[Exercise] Below is a listing; reproduce each line of it exactly.
+++
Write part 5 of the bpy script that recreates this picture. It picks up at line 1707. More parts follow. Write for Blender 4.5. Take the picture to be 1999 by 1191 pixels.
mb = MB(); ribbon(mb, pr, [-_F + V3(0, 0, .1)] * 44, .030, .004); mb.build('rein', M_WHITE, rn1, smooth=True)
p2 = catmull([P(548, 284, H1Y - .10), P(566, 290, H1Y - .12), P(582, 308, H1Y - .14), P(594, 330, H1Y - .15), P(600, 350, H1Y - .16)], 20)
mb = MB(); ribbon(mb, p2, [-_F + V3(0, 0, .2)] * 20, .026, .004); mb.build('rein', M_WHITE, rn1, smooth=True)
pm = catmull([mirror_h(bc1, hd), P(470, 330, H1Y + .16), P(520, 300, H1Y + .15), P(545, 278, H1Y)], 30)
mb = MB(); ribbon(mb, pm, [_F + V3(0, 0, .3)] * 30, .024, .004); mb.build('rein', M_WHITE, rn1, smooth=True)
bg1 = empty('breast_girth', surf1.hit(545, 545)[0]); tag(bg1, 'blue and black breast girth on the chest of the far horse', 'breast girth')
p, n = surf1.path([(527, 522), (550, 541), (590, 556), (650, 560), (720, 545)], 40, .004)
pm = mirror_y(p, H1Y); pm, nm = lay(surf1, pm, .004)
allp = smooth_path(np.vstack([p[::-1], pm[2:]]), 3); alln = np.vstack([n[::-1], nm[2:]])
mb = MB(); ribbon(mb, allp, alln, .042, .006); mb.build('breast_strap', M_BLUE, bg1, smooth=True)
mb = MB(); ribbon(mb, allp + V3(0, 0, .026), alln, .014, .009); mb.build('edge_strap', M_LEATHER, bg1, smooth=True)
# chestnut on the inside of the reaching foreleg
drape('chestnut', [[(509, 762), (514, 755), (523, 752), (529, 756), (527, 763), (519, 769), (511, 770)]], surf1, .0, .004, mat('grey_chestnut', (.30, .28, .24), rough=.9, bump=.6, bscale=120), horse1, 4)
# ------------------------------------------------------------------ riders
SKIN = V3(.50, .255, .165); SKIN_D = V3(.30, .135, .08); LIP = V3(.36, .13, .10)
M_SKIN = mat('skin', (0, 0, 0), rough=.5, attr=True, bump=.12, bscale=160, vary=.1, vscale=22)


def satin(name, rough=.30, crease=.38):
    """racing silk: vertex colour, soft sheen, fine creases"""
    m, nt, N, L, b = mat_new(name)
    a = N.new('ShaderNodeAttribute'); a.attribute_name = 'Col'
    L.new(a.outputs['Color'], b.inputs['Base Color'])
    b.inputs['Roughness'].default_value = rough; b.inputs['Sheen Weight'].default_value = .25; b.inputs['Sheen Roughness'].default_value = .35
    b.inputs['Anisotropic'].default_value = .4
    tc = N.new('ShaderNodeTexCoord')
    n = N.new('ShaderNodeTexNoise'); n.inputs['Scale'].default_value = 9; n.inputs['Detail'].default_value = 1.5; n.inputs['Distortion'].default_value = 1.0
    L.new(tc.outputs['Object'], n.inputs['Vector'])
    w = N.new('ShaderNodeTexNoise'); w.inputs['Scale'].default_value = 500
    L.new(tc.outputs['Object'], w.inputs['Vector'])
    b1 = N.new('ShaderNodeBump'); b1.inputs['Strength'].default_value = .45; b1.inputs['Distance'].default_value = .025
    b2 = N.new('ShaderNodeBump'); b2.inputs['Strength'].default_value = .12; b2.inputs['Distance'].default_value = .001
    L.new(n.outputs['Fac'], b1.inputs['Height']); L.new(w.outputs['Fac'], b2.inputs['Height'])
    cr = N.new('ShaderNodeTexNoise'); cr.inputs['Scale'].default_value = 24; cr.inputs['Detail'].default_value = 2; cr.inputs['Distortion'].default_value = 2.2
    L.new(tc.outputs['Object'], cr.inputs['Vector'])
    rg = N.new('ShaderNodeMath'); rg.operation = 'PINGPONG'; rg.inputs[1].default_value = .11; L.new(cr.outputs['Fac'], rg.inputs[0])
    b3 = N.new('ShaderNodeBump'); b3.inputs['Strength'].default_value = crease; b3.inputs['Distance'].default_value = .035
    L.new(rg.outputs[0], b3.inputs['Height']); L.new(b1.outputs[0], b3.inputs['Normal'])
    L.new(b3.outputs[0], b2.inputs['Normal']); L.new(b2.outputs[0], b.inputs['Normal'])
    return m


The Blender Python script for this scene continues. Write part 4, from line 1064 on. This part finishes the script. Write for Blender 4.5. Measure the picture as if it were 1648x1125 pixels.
+++
[Completed exercise]
Write part 5 of the bpy script that recreates this picture. It picks up at line 1707. More parts follow. Write for Blender 4.5. Take the picture to be 1999 by 1191 pixels.
mb = MB(); ribbon(mb, pr, [-_F + V3(0, 0, .1)] * 44, .030, .004); mb.build('rein', M_WHITE, rn1, smooth=True)
p2 = catmull([P(548, 284, H1Y - .10), P(566, 290, H1Y - .12), P(582, 308, H1Y - .14), P(594, 330, H1Y - .15), P(600, 350, H1Y - .16)], 20)
mb = MB(); ribbon(mb, p2, [-_F + V3(0, 0, .2)] * 20, .026, .004); mb.build('rein', M_WHITE, rn1, smooth=True)
pm = catmull([mirror_h(bc1, hd), P(470, 330, H1Y + .16), P(520, 300, H1Y + .15), P(545, 278, H1Y)], 30)
mb = MB(); ribbon(mb, pm, [_F + V3(0, 0, .3)] * 30, .024, .004); mb.build('rein', M_WHITE, rn1, smooth=True)
bg1 = empty('breast_girth', surf1.hit(545, 545)[0]); tag(bg1, 'blue and black breast girth on the chest of the far horse', 'breast girth')
p, n = surf1.path([(527, 522), (550, 541), (590, 556), (650, 560), (720, 545)], 40, .004)
pm = mirror_y(p, H1Y); pm, nm = lay(surf1, pm, .004)
allp = smooth_path(np.vstack([p[::-1], pm[2:]]), 3); alln = np.vstack([n[::-1], nm[2:]])
mb = MB(); ribbon(mb, allp, alln, .042, .006); mb.build('breast_strap', M_BLUE, bg1, smooth=True)
mb = MB(); ribbon(mb, allp + V3(0, 0, .026), alln, .014, .009); mb.build('edge_strap', M_LEATHER, bg1, smooth=True)
# chestnut on the inside of the reaching foreleg
drape('chestnut', [[(509, 762), (514, 755), (523, 752), (529, 756), (527, 763), (519, 769), (511, 770)]], surf1, .0, .004, mat('grey_chestnut', (.30, .28, .24), rough=.9, bump=.6, bscale=120), horse1, 4)
# ------------------------------------------------------------------ riders
SKIN = V3(.50, .255, .165); SKIN_D = V3(.30, .135, .08); LIP = V3(.36, .13, .10)
M_SKIN = mat('skin', (0, 0, 0), rough=.5, attr=True, bump=.12, bscale=160, vary=.1, vscale=22)


def satin(name, rough=.30, crease=.38):
    """racing silk: vertex colour, soft sheen, fine creases"""
    m, nt, N, L, b = mat_new(name)
    a = N.new('ShaderNodeAttribute'); a.attribute_name = 'Col'
    L.new(a.outputs['Color'], b.inputs['Base Color'])
    b.inputs['Roughness'].default_value = rough; b.inputs['Sheen Weight'].default_value = .25; b.inputs['Sheen Roughness'].default_value = .35
    b.inputs['Anisotropic'].default_value = .4
    tc = N.new('ShaderNodeTexCoord')
    n = N.new('ShaderNodeTexNoise'); n.inputs['Scale'].default_value = 9; n.inputs['Detail'].default_value = 1.5; n.inputs['Distortion'].default_value = 1.0
    L.new(tc.outputs['Object'], n.inputs['Vector'])
    w = N.new('ShaderNodeTexNoise'); w.inputs['Scale'].default_value = 500
    L.new(tc.outputs['Object'], w.inputs['Vector'])
    b1 = N.new('ShaderNodeBump'); b1.inputs['Strength'].default_value = .45; b1.inputs['Distance'].default_value = .025
    b2 = N.new('ShaderNodeBump'); b2.inputs['Strength'].default_value = .12; b2.inputs['Distance'].default_value = .001
    L.new(n.outputs['Fac'], b1.inputs['Height']); L.new(w.outputs['Fac'], b2.inputs['Height'])
    cr = N.new('ShaderNodeTexNoise'); cr.inputs['Scale'].default_value = 24; cr.inputs['Detail'].default_value = 2; cr.inputs['Distortion'].default_value = 2.2
    L.new(tc.outputs['Object'], cr.inputs['Vector'])
    rg = N.new('ShaderNodeMath'); rg.operation = 'PINGPONG'; rg.inputs[1].default_value = .11; L.new(cr.outputs['Fac'], rg.inputs[0])
    b3 = N.new('ShaderNodeBump'); b3.inputs['Strength'].default_value = crease; b3.inputs['Distance'].default_value = .035
    L.new(rg.outputs[0], b3.inputs['Height']); L.new(b1.outputs[0], b3.inputs['Normal'])
    L.new(b3.outputs[0], b2.inputs['Normal']); L.new(b2.outputs[0], b.inputs['Normal'])
    return m


The Blender Python script for this scene continues. Write part 4, from line 1064 on. This part finishes the script. Write for Blender 4.5. Measure the picture as if it were 1648x1125 pixels.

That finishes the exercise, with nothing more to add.